失われた建築

lost/2018

第2三谷ビル

2018年
解体

2018.09.01

札幌市中央区南1条西6丁目

2018年 解体

1963年

岡田設計

佐藤工業

北面

西面

 昭和のクラシックビルがどんどん消えていっています。第2三谷ビルは、役所や学校などの設計を得意としていた岡田設計が手がけられた民間のテナントビルです。このビルの最大の特徴は、やはり、北面の路面電車の通る南1条側のファサードです。

北面詳細

裏口の南面

 ガラスをはめ込んだアルミのフレームが、軽快なデザインです。ですから、下から見上げたガラス窓の中には、がっしりとした鉄筋コンクリートの柱と梁が透けて見えるのです。
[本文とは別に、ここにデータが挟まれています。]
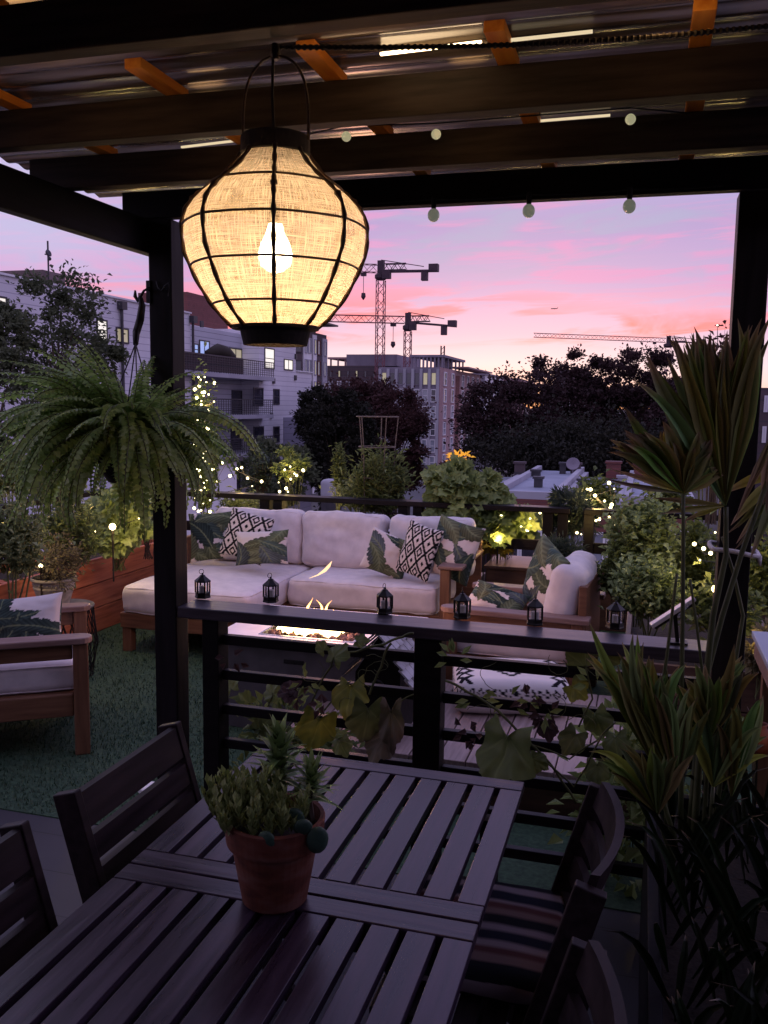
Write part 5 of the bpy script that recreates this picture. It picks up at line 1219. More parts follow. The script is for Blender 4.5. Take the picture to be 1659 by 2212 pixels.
# far railing
shrub('tall jasmine column wound with fairy lights behind the left post',440,950,72,330,6.95,34,2600,.055,.028,'grape',41,.3,depth=.14,spread=.12,style='herb',pitch=0.045)
shrub('low grassy plant on the far railing beside the jasmine column',520,1090,130,70,7.1,16,900,.07,.02,'shrub_pale',42,.3,style='herb',pitch=0.050)
shrub('bluish shrub behind the far railing left of the rose stems',565,1010,90,110,7.6,18,900,.06,.028,'conifer',43,.2,stem='woody',style='herb',pitch=0.050)
shrub('wiry rose bush with lit stems above the far railing',632,1010,80,115,7.0,14,420,.055,.028,'grape',44,.3,name='rose_bush',stem='stem',spread=.25)
shrub('slim upright juniper left of the wire plant cage',733,1005,34,120,7.4,14,900,.05,.012,'shrub',45,.2,depth=.06,spread=.12,up=1.2,name='juniper',style='herb',pitch=0.030)
shrub('tall tomato plant growing through the round wire cage',822,1035,145,150,7.05,46,3600,.075,.020,'shrub',46,.3,name='tomato_plant',spread=.30,style='herb',pitch=0.040)
shrub('pale lower foliage at the foot of the caged tomato plant',775,1065,150,80,7.2,22,1500,.05,.022,'shrub_pale',47,.3,style='herb',pitch=0.040)
shrub('broad leaved grape vine bushing over the far railing',980,1065,150,130,6.85,44,1500,.085,.075,'grape',48,.3,name='grape_vine',spread=.3,style='lobed')
shrub('arm of grape leaves reaching right along the far railing',1055,1055,80,50,6.95,12,200,.085,.075,'grape',148,.3,name='grape_vine',spread=.3,style='lobed')
shrub('reddish twiggy shrub behind the grape vine',955,1030,60,90,7.6,12,500,.06,.03,'redtree',49,.2,stem='woody')
shrub('squash leaves with warm lights between rail and cube table',1085,1135,190,90,6.95,30,900,.085,.07,'grape',50,.3,style='lobed')
shrub('yellow leaved plant over the cube table by its lamp',1065,1160,50,50,6.85,8,120,.09,.06,'yellow',51,.3,style='lobed')
shrub('dark feathery conifer right of the far railing corner',1235,1110,110,110,6.9,30,2600,.07,.010,'conifer',52,.3,stem='woody',name='conifer_shrub')
shrub('low dark rosemary behind the right armchair pillow',1215,1190,90,60,6.3,16,1500,.045,.008,'conifer',53,.4)
shrub('leafy shrub with yellow lights beyond the conifer',1285,1065,110,80,7.5,20,900,.07,.04,'shrub',54,.3,style='herb',pitch=0.050)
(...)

竣工当時なら、このようなカーテンウォールにしてみたいという設計者の狙いもなかなか理解されなかったのではないでしょうか。

こんなデザインが美しいって?
なんか骸骨模型みたいだな・・・。
ビルの外壁というものは、タイルを貼って重厚に作るものじゃないのか?
そしてそれが、北国の風土にも適っているのじゃないか、と。

 最近でこそ、外部から床スラブも透かせて見せ、足元から全てガラスで丸見え状態のビルも多いですが、札幌での元祖は第2三谷ビルだったのではないでしょうか。

階段踊り場の階数表示サイン

1階廊下の集合ポスト

フロア案内板

 各フロアのペンキ仕上げの廊下には、小さな雑貨屋や中古レコード店、事務所などが並んでいました。お目当ての店にクラシックなドアノブを回して入るという行為が、何ともいえず懐かしい心温まる気持ちとさせてくれたものでした。